I have tried the following, however instead of the last 24 hours, I get all lines in the log where the word 'ERROR' appears.
awk -v d="$(date -d '24 hours ago' +'%a %b %d %T %Z %Y')" '$1" "$2>=d &&/ERROR/' test.log
I've also tried
awk -v d="$(date -d 'today' +'%a %b %d %T %Z %Y')" '$1" "$2>=d &&/ERROR/' test.log
and
awk -v d="$(date -d '1 day ago' +'%a %b %d %T %Z %Y')" '$1" "$2>=d &&/ERROR/' test.log
with the same result.
I need this to work without having to give it the exact date I'm searching for as it will be set up in cron to find the ERROR lines for the last 24 hours (or since midnight) and email the output to me.
Thanks!
Upvotes: 2
Views: 1368
Reputation: 203358
To get all of the error messages for the current day would just be whichever of these you prefer:
grep "^$(date +'%a %m %d').*ERROR" file
awk -v date="$(date +'%a %m %d')" '$0 ~ "^"date".*ERROR"' file
Upvotes: 1
Reputation: 37404
In GNU awk using function mktime
and systime
:
$ awk '
BEGIN{
FS="[ :]" # multichar FS
split("Jan Feb Mar Apr",m," ") # add months here
for(i in m) # flip keys and vals
mm[m[i]]=sprintf("%02d", i) # zeropad month #s
st=systime() # remember now
}
{
t=mktime($8 " " mm[$2] " " $3 " " $4 " " $5 " " $6)

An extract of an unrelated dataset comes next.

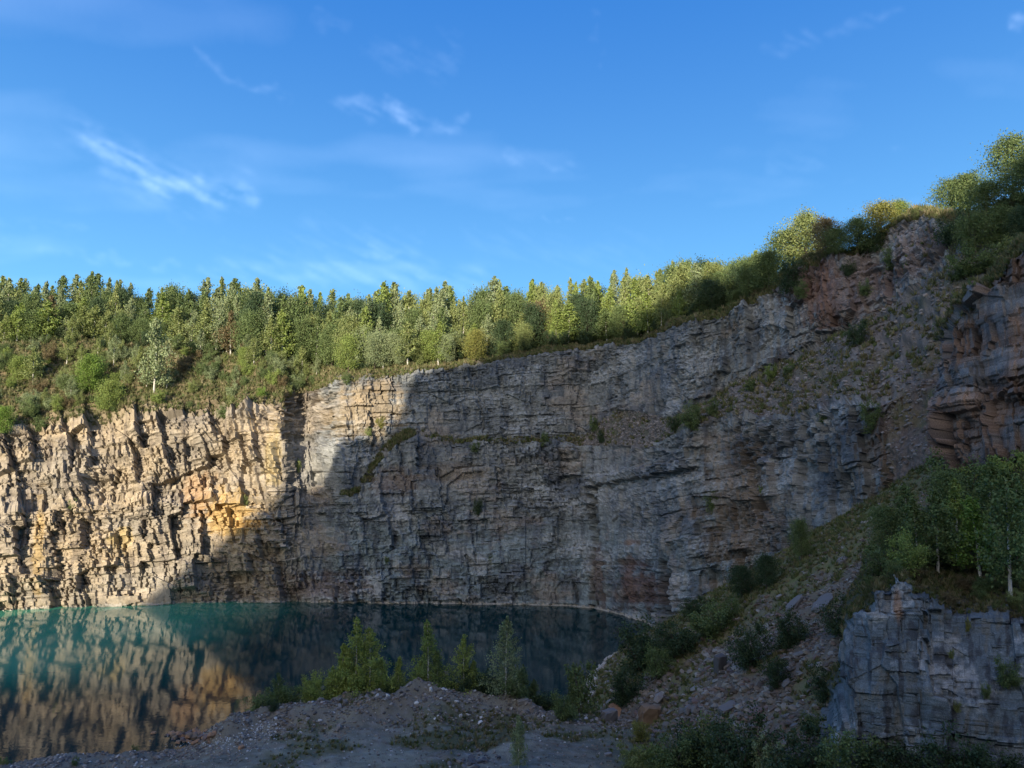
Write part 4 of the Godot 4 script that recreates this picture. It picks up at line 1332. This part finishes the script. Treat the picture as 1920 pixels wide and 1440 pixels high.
# ------------------------------------------------------------------ loose stone
func build_stones() -> void:
	for k in 5: stones.append(stone_mesh(600 + k, 0.62, false))
	for k in 5: stones.append(stone_mesh(700 + k, 0.42, true))
	stone_mats = {"red": plain_material(Color(0.175, 0.13, 0.115)), "grey": plain_material(Color(0.165, 0.16, 0.158)), "pale": plain_material(Color(0.23, 0.215, 0.20)), "brown": plain_material(Color(0.21, 0.15, 0.10)), "white": plain_material(Color(0.62, 0.61, 0.58)), "dark": plain_material(Color(0.10, 0.10, 0.105)), "orange": plain_material(Color(0.33, 0.2, 0.12))}
	rng.seed = 21
	# the ones that can be told apart: name, hue, column, row, size in pixels (wide, high, deep), turn, mesh, label
	var list := [
		["boulder", "dark", 1352, 1262, 22, 42, 20, Vector3(0.1, 0.4, 0.12), 5, "upright dark block on the scree beside a round bush"],
		["stone_slab", "orange", 1156, 1342, 16, 16, 44, Vector3(0.55, 0.6, 0.3), 6, "tilted orange-brown slab at the platform's end"],
		["boulder", "grey", 1142, 1352, 28, 26, 24, Vector3(0.1, 0.5, 0.1), 7, "grey squarish block beside the tilted orange slab"],
		["boulder", "brown", 1218, 1356, 36, 40, 30, Vector3(0.1, 0.2, -0.1), 8, "large brown ribbed block at the scree's foot"],
		["boulder", "pale", 1235, 1320, 26, 26, 20, Vector3(0.2, 0.9, 0.1), 2, "pale stone just above the brown ribbed block"],
		["stone_slab", "grey", 1366, 1332, 36, 14, 24, Vector3(0.2, 0.4, 0.3), 5, "grey flat slab lying across the red scree"],
		["boulder", "grey", 1290, 1340, 22, 22, 18, Vector3(0.2, 0.9, 0.3), 1, "grey stone, left of a near pair low on the scree"],
		["boulder", "grey", 1303, 1338, 18, 20, 18, Vector3(0.1, 1.4, 0.2), 0, "grey stone, right of a near pair low on the scree"],
		["stone_slab", "grey", 1545, 1138, 44, 16, 40, Vector3(-0.1, 0.5, 0.55), 8, "large pale slab high on the scree, tilted"],
		["boulder", "white", 1534, 1146, 14, 18, 12, Vector3(0.2, 0.4, 0.2), 3, "small white stone against the large pale slab"],
		["stone_slab", "grey", 1490, 1138, 40, 14, 24, Vector3(-0.1, 0.4, 0.6), 9, "dark slab next to the large pale slab on the scree"],
		["stone_slab", "pale", 1462, 1122, 14, 8, 10, Vector3(0.1, 0.4, 0.3), 5, "small flat pale slab on the grassy scree crest"],
		["stone_slab", "grey", 1580, 1056, 20, 12, 16, Vector3(0.1, 0.4, 0.4), 6, "flat slab among turf under the birch grove"],
		["boulder", "pale", 1552, 1238, 14, 12, 12, Vector3(0.1, 0.4, 0.2), 4, "rounded pale stone left of the grey outcrop"],
		["boulder", "grey", 1475, 1290, 20, 20, 18, Vector3(0.1, 0.4, 0.2), 2, "pinkish-grey block in the lower right of the scree"],
		["stone_slab", "red", 1416, 1345, 34, 18, 24, Vector3(0.1, 0.8, 0.2), 7, "broad reddish slab at the scree's lower edge"],
		["boulder", "white", 1505, 1318, 6, 8, 6, Vector3(0.1, 0.4, 0.2), 1, "tiny white stone on the red scree near the outcrop"],
		["boulder", "white", 808, 1298, 7, 12, 7, Vector3(0.1, 0.4, 0.2), 1, "upright white stone in the grass of the bank"],
		["boulder", "white", 781, 1320, 10, 7, 8, Vector3(0.1, 0.4, 0.2), 3, "white stone at the edge of the turf patch"],
		["boulder", "white", 727, 1308, 8, 10, 8, Vector3(0.1, 0.4, 0.2), 4, "white stone at the left end of the turf patch"],
		["boulder", "white", 903, 1348, 10, 7, 8, Vector3(0.1, 0.4, 0.2), 0, "white stone, upper one of a few on the gravel"],
		["boulder", "white", 900, 1357, 12, 7, 8, Vector3(0.1, 0.9, 0.2), 2, "white stone, lower one of a few on the gravel"],
		["boulder", "white", 815, 1350, 7, 5, 6, Vector3(0.1, 0.9, 0.2), 2, "small white stone on the bluish gravel"],
		["boulder", "pale", 635, 1372, 14, 18, 12, Vector3(0.1, 0.9, 0.2), 2, "pale block on the open gravel"],
		["boulder", "orange", 452, 1405, 10, 8, 9, Vector3(0.1, 0.9, 0.2), 6, "orange stone by the white rubble patch"],
		["boulder", "pale", 603, 1292, 12, 10, 10, Vector3(0.1, 0.9, 0.2), 0, "pale stone on top of the bank"],
		["stone_slab", "grey", 830, 1266, 22, 9, 12, Vector3(0.0, 0.1, 0.0), 5, "flat grey concrete-like block on top of the bank"],
		["boulder", "grey", 647, 1325, 8, 14, 8, Vector3(0.1, 0.9, 0.2), 6, "grey post-like stone on the bank's face"],
		["boulder", "pale", 980, 1318, 20, 8, 12, Vector3(0.1, 0.3, 0.1), 8, "flat pale stone at the bank's right end"],
		["boulder", "pale", 1110, 1355, 10, 8, 9, Vector3(0.1, 0.3, 0.1), 1, "pale stone at the foot of the willow's bank"],
		["boulder", "pale", 1140, 1418, 14, 8, 10, Vector3(0.1, 0.3, 0.1), 7, "flat pale stone in the foreground weeds"],
		["boulder", "pale", 1085, 1380, 10, 6, 8, Vector3(0.1, 0.3, 0.1), 5, "small flat pale stone on the weedy gravel"]]
	for e in list:
		var p := hit(e[2], e[3])
		var s: float = -p.z / FOC
		var hgt: float = e[5] * s
		boulder(e[0], e[1], p + Vector3(0, hgt * 0.28, 0), Vector3(e[4] * s, hgt / (0.42 if e[8] >= 5 else 0.62), e[6] * s), e[9], "", e[8], e[7])
	# boulders of the scree
	var hues := ["red", "grey", "red", "brown", "pale", "grey", "red"]
	var made := 0
	while made < 230:
		var q := Vector2(rng.randf_range(1190, 1560), rng.randf_range(1150, 1385))
		var line := curve([[1150, 1330], [1215, 1285], [1300, 1240], [1400, 1165], [1460, 1130], [1560, 1070]], q.x)
		if q.y < line + 10.0: continue
		var p := hit(q.x, q.y)
		var w := rng.randf_range(7, 15) * (1.0 if rng.randf() < 0.85 else 1.5) / FOC * -p.z
		boulder("boulder", hues[rng.randi() % 7], p + Vector3(0, w * 0.1, 0), Vector3(w, w * rng.randf_range(0.7, 1.2), w * rng.randf_range(0.7, 1.1)), "angular loose stone among many on the reddish scree under the lower wall", "angular stones strewn over the scree")
		made += 1
	# rubble heaps on the platform
	for heap in [[360, 1383, 46, 13, 62, ["orange", "brown", "red", "orange"], "broken brownish slab in the rubble heap at the water's edge", "broken slabs heaped at the water's edge", 14], [890, 1428, 46, 20, 52, ["dark", "grey", "pale", "dark"], "grey stone in the foreground heap on the gravel", "grey stones heaped on the foreground gravel", 11], [600, 1318, 70, 20, 70, ["pale", "brown", "grey", "red"], "pale stone poking out of the rubble bank", "stones in the rubble bank", 7]]:
		for k in int(heap[4]):
			var p := hit(heap[0] + rng.randfn() * heap[2] * 0.5, heap[1] + rng.randfn() * heap[3] * 0.42)
			var w: float = heap[8] * rng.randf_range(0.5, 1.25) / FOC * -p.z
			var hs: Array = heap[5]
			boulder("heap_stone", hs[rng.randi() % 4], p + Vector3(0, w * rng.randf_range(0.0, 0.3), 0), Vector3(w, w * 0.9, w * 0.8), heap[6], heap[7])
	# uncounted small stone
	var small := []
	var tint := [Color(0.205, 0.16, 0.128), Color(0.205, 0.197, 0.175), Color(0.235, 0.205, 0.165), Color(0.27, 0.252, 0.22), Color(0.16, 0.13, 0.105)]
	for k in 78000:
		var x := rng.randf_range(4, 44)
		var z := rng.randf_range(-110, -38)
		var p := Vector3(x, scree_y(x, z), z)
		if p.y < ground_y(x, z) - 0.2 or p.y < -0.3: continue
		if rng.randf() < scree_grass(p) * 0.86 and p.y > 1.5: continue
		var w := 0.13 + 0.55 * pow(rng.randf(), 3.5) * lerpf(0.6, 1.25, smoothstep(16.0, 5.0, p.y))
		var c: Color = tint[rng.randi() % 5] * rng.randf_range(0.55, 1.1)
		if p.y < 1.4: c = Color(0.42, 0.385, 0.34) * rng.randf_range(0.6, 1.2)
		small.append([Transform3D(rand_basis(Vector3(w, w * rng.randf_range(0.6, 1.1), w)), p + Vector3(0, w * 0.05, 0)), c])
	scatter("scree_stones", stones[2], plain_material(Color.WHITE), small, "countless small reddish and grey stones covering the scree", "stones")
	var white := []
	for k in 24000:
		var x := rng.randf_range(-40, 14)
		var z := rng.randf_range(-62, -40)
		var bank := exp(-pow((z + 57.0) / 2.5, 2))
		if rng.randf() > 0.55 + 0.45 * bank: continue
		var w := 0.04 + 0.17 * pow(rng.randf(), 2.5) * (1.0 + 1.2 * bank)
		var c: Color = [Color(0.17, 0.155, 0.14), Color(0.2, 0.165, 0.135), Color(0.24, 0.225, 0.205), Color(0.13, 0.12, 0.115)][rng.randi() % 4] * rng.randf_range(0.6, 1.3)
		if rng.randf() < 0.06: c = Color(0.45, 0.44, 0.42)
		white.append([Transform3D(rand_basis(Vector3(w, w * 0.9, w)), Vector3(x, ground_y(x, z) + w * 0.1, z)), c])
	for k in 7000:
		var x := rng.randf_range(-26, 9)
		var z := -58.3 + rng.randfn() * 1.5 + 1.3
		if n_rough.get_noise_2d(x * 0.22 + 9.0, z * 0.3) < -0.08: continue
		var w := 0.06 + 0.26 * pow(rng.randf(), 3.0)
		white.append([Transform3D(rand_basis(Vector3(w, w * 0.8, w)), Vector3(x, ground_y(x, z) + w * 0.08, z)), tint[rng.randi() % 5] * rng.randf_range(0.5, 1.3)])
	for k in 700:
		var p := hit(490 + rng.randfn() * 20, 1366 + rng.randfn() * 10)
		var w := 0.04 + 0.18 * pow(rng.randf(), 2.0)
		white.append([Transform3D(rand_basis(Vector3(w, w, w)), p + Vector3(0, 0.03, 0)), Color(0.42, 0.42, 0.41) * rng.randf_range(0.3, 1.3)])
	for k in 500:
		var p := hit(410 + rng.randfn() * 40, 1392 + rng.randfn() * 9)
		var w := rng.randf_range(0.04, 0.14)
		white.append([Transform3D(rand_basis(Vector3(w, w, w)), p + Vector3(0, 0.03, 0)), Color(0.5, 0.5, 0.49) * rng.randf_range(0.4, 1.3)])
	scatter("gravel", stones[3], plain_material(Color.WHITE), white, "loose gravel and pale crumbs strewn over the platform", "gravel")
	# talus fan under the upper wall and rubble on the ramp
	var fan := []
	for k in 42000:
		var c := rng.randi_range(0, wall.nx - 1)
		var px := wall.pxs[c]
		if px < 1080 or px > 1830: continue
		var f := rng.randf_range(2.05, 2.98)
		if px > 1660: f = rng.randf_range(1.2, 2.98)
		var r := wall.seg.bsearch(f)
		var p := wall.pos[r * wall.nx + c]
		if rng.randf() > (1.0 if px < 1260 else 0.5): continue
		var w := 0.12 + 0.6 * pow(rng.randf(), 4.0)
		fan.append([Transform3D(rand_basis(Vector3(w, w * 0.8, w)), p), Color(0.2, 0.18, 0.165) * rng.randf_range(0.6, 1.5)])
	scatter("talus_stones", stones[1], plain_material(Color.WHITE), fan, "grey talus and rubble on the ledges of the shaded cliff", "stones")

func build_grass() -> void:
	rng.seed = 55
	var mat := leaf_material(Color.WHITE)
	var t := tuft_mesh()
	var hue := [Color(0.15, 0.17, 0.065), Color(0.23, 0.2, 0.11), Color(0.18, 0.185, 0.08), Color(0.11, 0.145, 0.055), Color(0.25, 0.22, 0.13)]
	var list := []
	for k in 42000:
		var c := rng.randi_range(0, wall.nx - 1)
		var px := wall.pxs[c]
		var f := rng.randf_range(4.05, 5.1)
		if px > 640.0 and rng.randf() < 0.7: f = rng.randf_range(2.02, 3.0)
		if px > 1640.0 and rng.randf() < 0.3: f = rng.randf_range(1.6, 4.0)
		var r := mini(wall.seg.bsearch(f), wall.ny - 1)
		var i := r * wall.nx + c
		var p := wall.pos[i]
		if wall.nrm[i].y < 0.35 and rng.randf() < 0.8: continue
		if px > 785.0 and px < 1250.0 and f < 3.0 and rng.randf() < 0.88: continue
		if f < 4.0 and px > 1250.0 and rng.randf() < 0.78: continue
		if f < 4.0 and n_rough.get_noise_2d(px * 0.02, p.y * 0.2) < -0.22: continue
		var s := rng.randf_range(0.35, 1.0)
		list.append([Transform3D(rand_basis(Vector3(s * 1.3, s * 0.8, s * 1.3)), p), hue[rng.randi() % 5] * rng.randf_range(0.7, 1.2)])
	scatter("grass", t, mat, list, "dry and green grass on the ledges and slopes of the cliff", "grass")
	list = []
	for k in 30000:
		var x := rng.randf_range(4, 46)
		var z := rng.randf_range(-110, -36)
		var p := Vector3(x, scree_y(x, z), z)
		if p.y < 1.5 or rng.randf() > scree_grass(p): continue
		var s := rng.randf_range(0.2, 0.6)
		list.append([Transform3D(rand_basis(Vector3(s * 1.3, s * 0.7, s * 1.3)), p), hue[rng.randi() % 4] * rng.randf_range(0.7, 1.2)])
	for k in 9000:
		var x := rng.randf_range(-24, 24)
		var z := rng.randf_range(-60, -38)
		var green := smoothstep(0.08, 0.3, n_rough.get_noise_2d(x * 0.13 + 33.0, z * 0.16)) * smoothstep(-26.0, -8.0, x)
		green = maxf(green, blob(x, z, -2.0, -54.8, 5.5, 1.6, 0.0))
		green = maxf(green, smoothstep(5.0, 9.0, x) * 0.8)
		if rng.randf() > green: continue
		var s := rng.randf_range(0.12, 0.42)
		list.append([Transform3D(rand_basis(Vector3(s * 1.3, s * 0.8, s * 1.3)), Vector3(x, ground_y(x, z), z)), hue[rng.randi() % 5] * rng.randf_range(0.6, 1.1)])
	for k in 1500:
		var c := rng.randi_range(0, tower.nx - 1)
		var r := mini(tower.seg.bsearch(rng.randf_range(1.97, 3.0)), tower.ny - 1)
		var s := rng.randf_range(0.25, 0.7)
		list.append([Transform3D(rand_basis(Vector3(s * 1.3, s * 0.8, s * 1.3)), tower.pos[r * tower.nx + c]), hue[rng.randi() % 5] * rng.randf_range(0.6, 1.1)])
	for k in 5000:
		var c := rng.randi_range(0, knoll.nx - 1)
		var r := mini(knoll.seg.bsearch(rng.randf_range(2.1, 3.98)), knoll.ny - 1)
		var s := rng.randf_range(0.12, 0.36)
		list.append([Transform3D(rand_basis(Vector3(s * 1.5, s * 0.8, s * 1.5)), knoll.pos[r * knoll.nx + c]), hue[rng.randi() % 5] * rng.randf_range(0.6, 1.1)])
	scatter("grass", t, mat, list, "rough grass over the scree, the outcrop's top and the platform's edges", "grass")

if(t > st-86400) # now I'm sure. lol
print # print if cool
}' file
Wed Mar 22 04:20:05 UTC 2017 - ERROR - something has gone wrong. Please check.
Upvotes: 1
Reputation: 2891
Try this awk script:
BEGIN {
IFS = "-"
cmd = "date +%s --date=\"24 hours ago\""
cmd | getline threshold
close(cmd)
}
/ERROR/ {
cmd = "date +%s --date='" $1 "'";
cmd | getline stamp
close(cmd)
if (stamp >= threshold) print
}
Run this using:
awk -f above_script_file_name log_file
Change 24 hours ago
to 00:00
for current days' log lines with ERROR
since midnight.
Upvotes: 0
Reputation: 3363
You should not compare the first two words of the date, but rather the second and the third. Also, remember that this is a string comparison, so a substring of a longer string will always sort first.